_Source excerpt_

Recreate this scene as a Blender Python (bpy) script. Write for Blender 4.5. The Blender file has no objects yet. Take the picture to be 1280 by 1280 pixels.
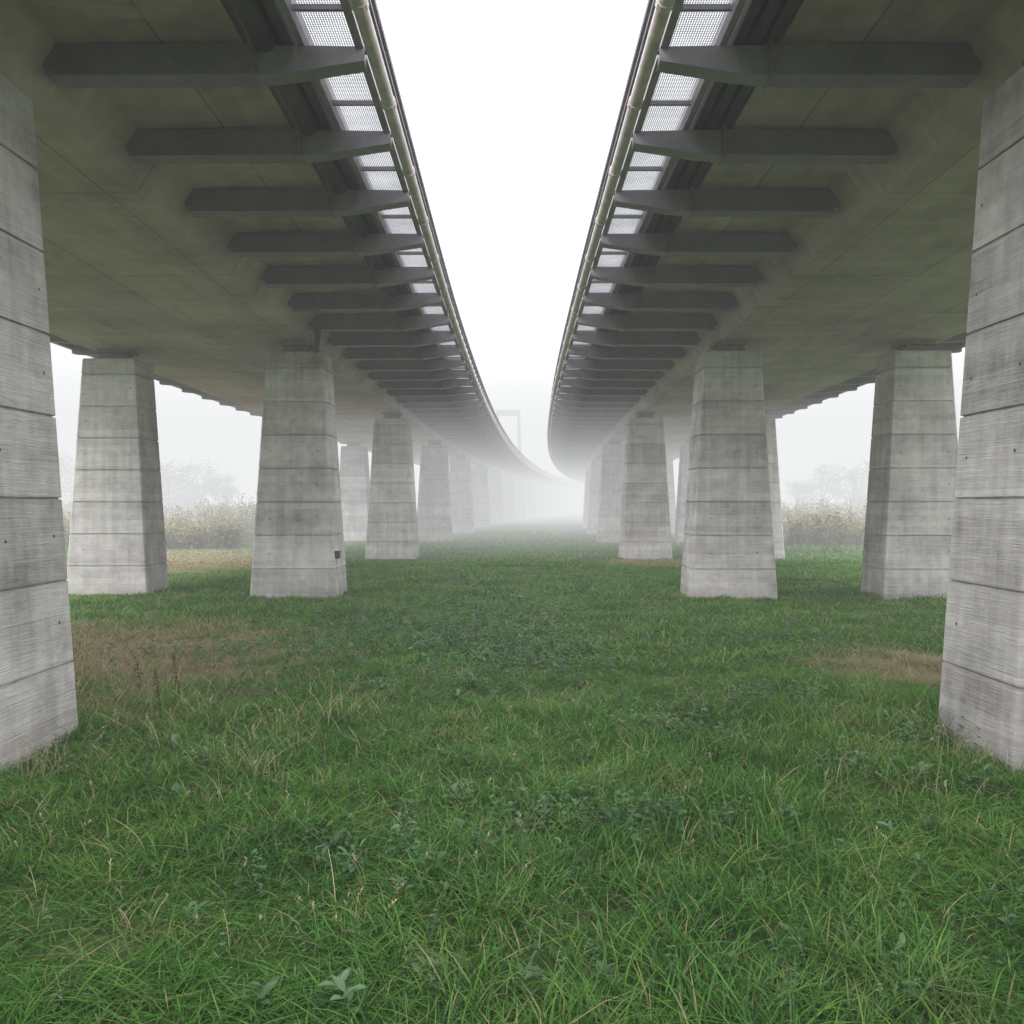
import bpy, math, random
import numpy as np
from mathutils import Vector, Matrix, noise
random.seed(3); rng=np.random.default_rng(5)
S=bpy.context.scene
def link(o,parent=None):
    S.collection.objects.link(o)
    if parent: o.parent=parent
    return o
def empty(n):
    e=bpy.data.objects.new(n,None); e.empty_display_size=.3; return link(e)
def mesh_obj(n,V,F,mat,parent=None,smooth=False,attrs=None):
    me=bpy.data.meshes.new(n); me.from_pydata(V,[],F)
    if attrs:
        for k,a in attrs.items():
            at=me.attributes.new(k,'FLOAT','POINT'); at.data.foreach_set('value',np.asarray(a,dtype=np.float32))
    me.materials.append(mat)
    if smooth: me.polygons.foreach_set('use_smooth',[True]*len(me.polygons))
    me.update()
    return link(bpy.data.objects.new(n,me),parent)

# ------------------------------------------------------------ materials
def newmat(n):
    m=bpy.data.materials.new(n); m.use_nodes=True; nt=m.node_tree
    return m,nt,nt.nodes['Principled BSDF'],nt.nodes['Material Output']
class N:
    def __init__(s,nt): s.nt=nt
    def n(s,t,ins=None,**kw):
        x=s.nt.nodes.new(t)
        for k,v in kw.items(): setattr(x,k,v)
        if ins:
            for k,v in ins.items(): s.set(x.inputs[k],v)
        return x
    def set(s,sock,v):
        if isinstance(v,bpy.types.NodeSocket): s.nt.links.new(v,sock)
        else: sock.default_value=v
    def math(s,op,a,b=0.0,c=0.0):
        x=s.nt.nodes.new('ShaderNodeMath'); x.operation=op
        s.set(x.inputs[0],a); s.set(x.inputs[1],b); s.set(x.inputs[2],c); return x.outputs[0]
    def mix(s,f,a,b,bt='MIX'):
        x=s.nt.nodes.new('ShaderNodeMix'); x.data_type='RGBA'; x.blend_type=bt
        s.set(x.inputs[0],f); s.set(x.inputs[6],a); s.set(x.inputs[7],b); return x.outputs[2]
    def pos(s): return s.n('ShaderNodeNewGeometry').outputs['Position']
    def scl(s,v,sc,loc=(0,0,0)):
        return s.n('ShaderNodeMapping',{'Vector':v,'Scale':sc,'Location':loc}).outputs[0]
    def noise(s,v,scale,detail=4,rough=.55,out=0):
        return s.n('ShaderNodeTexNoise',{'Vector':v,'Scale':scale,'Detail':detail,'Roughness':rough}).outputs[out]
    def ramp(s,f,pts,interp='LINEAR'):
        x=s.nt.nodes.new('ShaderNodeValToRGB'); s.set(x.inputs[0],f); cr=x.color_ramp; cr.interpolation=interp
        while len(cr.elements)<len(pts): cr.elements.new(.5)
        for e,(p,c) in zip(cr.elements,pts):
            e.position=p; e.color=(c,c,c,1) if isinstance(c,(int,float)) else (*c,1)
        return x.outputs[0]
    def mr(s,v,a,b,c=0.,d=1.):
        return s.n('ShaderNodeMapRange',{'Value':v,'From Min':a,'From Max':b,'To Min':c,'To Max':d}).outputs[0]

# pier concrete : board marked
m_pier,nt,B,O=newmat('board_marked_concrete'); q=N(nt)
P=q.pos(); oi=q.n('ShaderNodeObjectInfo'); sep=q.n('ShaderNodeSeparateXYZ',{'Vector':P})
ofs=q.n('ShaderNodeVectorMath',{0:P,1:q.n('ShaderNodeCombineXYZ',{'X':q.math('MULTIPLY',oi.outputs['Random'],37.),'Y':q.math('MULTIPLY',oi.outputs['Random'],91.)}).outputs[0]},operation='ADD').outputs[0]
liftf=q.math('DIVIDE',q.math('SUBTRACT',sep.outputs[2],.54),.6)
lift=q.math('FLOOR',liftf)
wn=q.n('ShaderNodeTexWhiteNoise',{'Vector':q.n('ShaderNodeCombineXYZ',{'X':lift,'Y':oi.outputs['Random']}).outputs[0]},noise_dimensions='3D').outputs[0]
board=q.math('FLOOR',q.math('DIVIDE',sep.outputs[2],.1))
wb=q.n('ShaderNodeTexWhiteNoise',{'Vector':q.n('ShaderNodeCombineXYZ',{'X':board,'Y':oi.outputs['Random']}).outputs[0]},noise_dimensions='3D').outputs[0]
grain=q.noise(q.scl(ofs,(1.3,1.3,42)),1.6,5,.65)
grain2=q.noise(q.scl(ofs,(5,5,170)),1.,2,.6)
blot=q.noise(ofs,1.3,5,.65); blot2=q.noise(ofs,7,4,.6)
streak=q.noise(q.scl(ofs,(9,9,.5)),1.,3,.6)
v=q.math('ADD',q.math('MULTIPLY',grain,.38),q.math('MULTIPLY',grain2,.18))
v=q.math('ADD',v,q.math('MULTIPLY',blot,.78)); v=q.math('ADD',v,q.math('MULTIPLY',blot2,.34))
v=q.math('ADD',v,q.math('MULTIPLY',wn,.17)); v=q.math('ADD',v,q.math('MULTIPLY',wb,.11)); v=q.math('ADD',v,q.math('MULTIPLY',streak,.36))
v=q.mr(v,.80,1.40)
col=q.ramp(v,[(0,(.20,.187,.192)),(.45,(.43,.405,.41)),(1,(.70,.668,.662))])
fj=q.math('FRACT',liftf); jd=q.math('MINIMUM',fj,q.math('SUBTRACT',1.,fj))
jm=q.math('MULTIPLY',q.mr(jd,.010,.045,1.,0.),q.mr(blot2,.35,.65,.05,.6))
col=q.mix(jm,col,(.18,.17,.165,1))
base=q.mr(sep.outputs[2],0.0,.24,1.,0.)
base=q.math('MULTIPLY',base,q.mr(blot2,.35,.65))
col=q.mix(q.math('MULTIPLY',base,.6),col,(.22,.205,.14,1))
pores=q.n('ShaderNodeTexVoronoi',{'Vector':ofs,'Scale':26.}).outputs[0]
pm=q.mr(pores,.05,.11,1.,0.); pm=q.math('MULTIPLY',pm,q.mr(blot,.5,.6))
col=q.mix(q.math('MULTIPLY',pm,.6),col,(.08,.08,.08,1))
q.set(B.inputs['Base Color'],col); B.inputs['Roughness'].default_value=.85; B.inputs['Specular IOR Level'].default_value=.25
h=q.math('ADD',q.math('MULTIPLY',grain,.6),q.math('MULTIPLY',grain2,.5)); h=q.math('ADD',h,q.math('MULTIPLY',wb,.25)); h=q.math('SUBTRACT',h,q.math('MULTIPLY',pm,.5))
q.set(B.inputs['Normal'],q.n('ShaderNodeBump',{'Height':h,'Strength':1.,'Distance':.013}).outputs[0])

# deck concrete
def deck_mat(name,c0,c1,c2):
    m,nt,B,O=newmat(name); q=N(nt); P=q.pos()
    a=q.noise(P,.55,5,.62); b=q.noise(P,4,5,.6); s=q.noise(q.scl(P,(5,.35,1)),1.,3,.6)
    v=q.math('ADD',q.math('MULTIPLY',a,.6),q.math('ADD',q.math('MULTIPLY',b,.25),q.math('MULTIPLY',s,.25)))
    col=q.ramp(q.mr(v,.38,.74),[(0,c0),(.5,c1),(1,c2)])
    br=q.n('ShaderNodeTexBrick',{'Vector':P,'Color1':(1,1,1,1),'Color2':(.76,.76,.76,1),'Mortar':(.40,.40,.40,1),'Scale':1.,'Mortar Size':.010,'Brick Width':1.35,'Row Height':2.84,'Mortar Smooth':.3},offset=0.)
    col=q.mix(.85,col,br.outputs[0],'MULTIPLY')
    w=q.ramp(q.noise(q.scl(P,(.6,3.,1)),1.,4,.7),[(.56,0.),(.70,1.)])
    col=q.mix(q.math('MULTIPLY',w,.45),col,(.66,.56,.52,1))
    q.set(B.inputs['Base Color'],col); B.inputs['Roughness'].default_value=.8; B.inputs['Specular IOR Level'].default_value=.3
    q.set(B.inputs['Normal'],q.n('ShaderNodeBump',{'Height':b,'Strength':.35,'Distance':.02}).outputs[0])
    return m
m_deck=deck_mat('deck_concrete',(.29,.235,.23),(.48,.39,.375),(.66,.55,.52))

def simple(name,c,r=.6,metal=0.,var=.35,scale=3.,bump=.1):
    m,nt,B,O=newmat(name); q=N(nt); P=q.pos()
    n=q.noise(P,scale,4,.6); n2=q.noise(P,scale*9,3,.6)
    lo=tuple(x*(1-var) for x in c); hi=tuple(min(1,x*(1+var)) for x in c)
    col=q.ramp(q.math('ADD',q.math('MULTIPLY',n,.7),q.math('MULTIPLY',n2,.3)),[(.32,lo),(.68,hi)])
    q.set(B.inputs['Base Color'],col); B.inputs['Roughness'].default_value=r; B.inputs['Metallic'].default_value=metal
    q.set(B.inputs['Normal'],q.n('ShaderNodeBump',{'Height':n2,'Strength':bump,'Distance':.01}).outputs[0])
    return m
m_brk=simple('bracket_painted_steel',(.165,.145,.185),.5,0,.28,2.)
m_tip=simple('bracket_tip_steel',(.23,.21,.25),.45,0,.2,2.)
m_dark=simple('dark_steel',(.058,.054,.066),.5,0,.3,4.)
m_pipe=simple('pipe_galvanised',(.56,.48,.48),.5,.0,.25,5.)
m_edge=simple('edge_beam_steel',(.27,.25,.28),.5,0,.25,4.)
m_asph=simple('asphalt',(.05,.05,.052),.9,0,.2,6.)
m_bear=simple('bearing_steel',(.19,.16,.15),.7,0,.4,9.)
m_pyl=simple('pylon_concrete',(.10,.10,.10),.8,0,.15,.6)
# grating
m_grid,nt,B,O=newmat('walkway_grating'); q=N(nt); P=q.pos(); sep=q.n('ShaderNodeSeparateXYZ',{'Vector':P})
def bars(c,p,w): return q.math('LESS_THAN',q.math('FRACT',q.math('DIVIDE',c,p)),w)
g=q.math('MAXIMUM',bars(sep.outputs[0],.019,.64),bars(sep.outputs[1],.023,.62))
pn=q.noise(q.scl(P,(1.,1.4,1)),1.5,3,.6)
gc=q.ramp(pn,[(.35,(.34,.35,.40)),(.65,(.52,.53,.58))])
df=q.n('ShaderNodeBsdfDiffuse',{'Color':gc}).outputs[0]; tl=q.n('ShaderNodeBsdfTranslucent',{'Color':gc}).outputs[0]
mx=q.n('ShaderNodeMixShader',{0:.22,1:df,2:tl}).outputs[0]
tr=q.n('ShaderNodeBsdfTransparent',{'Color':(1,1,1,1)}).outputs[0]
mx=q.n('ShaderNodeMixShader',{0:g,1:tr,2:mx}).outputs[0]; nt.links.new(mx,O.inputs['Surface'])

# ------------------------------------------------------------ alignment of the two carriageways
R=690.; Y0=10.
def shift(y): return 0. if y<Y0 else (y-Y0)**2/(2*R)
def ang(y): return 0. if y<Y0 else math.atan((y-Y0)/R)
ZK=[(-30,4.95),(6,4.86),(15.5,4.65),(26,4.55),(37,4.47),(50,4.42),(100,4.38),(400,4.4)]
def zs(y): return float(np.interp(y,[k[0] for k in ZK],[k[1] for k in ZK]))
def pt(y,o,z,side):
    a=ang(y); o=o*side
    return (shift(y)+o*math.cos(a), y-o*math.sin(a), zs(y)+z)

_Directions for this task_
Give back exactly the lines from the first line of the data through the line with "return link(bpy.data.objects.new(n,me),parent)", pictures excluded.

_Solution for this problem_
Recreate this scene as a Blender Python (bpy) script. Write for Blender 4.5. The Blender file has no objects yet. Take the picture to be 1280 by 1280 pixels.
import bpy, math, random
import numpy as np
from mathutils import Vector, Matrix, noise
random.seed(3); rng=np.random.default_rng(5)
S=bpy.context.scene
def link(o,parent=None):
    S.collection.objects.link(o)
    if parent: o.parent=parent
    return o
def empty(n):
    e=bpy.data.objects.new(n,None); e.empty_display_size=.3; return link(e)
def mesh_obj(n,V,F,mat,parent=None,smooth=False,attrs=None):
    me=bpy.data.meshes.new(n); me.from_pydata(V,[],F)
    if attrs:
        for k,a in attrs.items():
            at=me.attributes.new(k,'FLOAT','POINT'); at.data.foreach_set('value',np.asarray(a,dtype=np.float32))
    me.materials.append(mat)
    if smooth: me.polygons.foreach_set('use_smooth',[True]*len(me.polygons))
    me.update()
    return link(bpy.data.objects.new(n,me),parent)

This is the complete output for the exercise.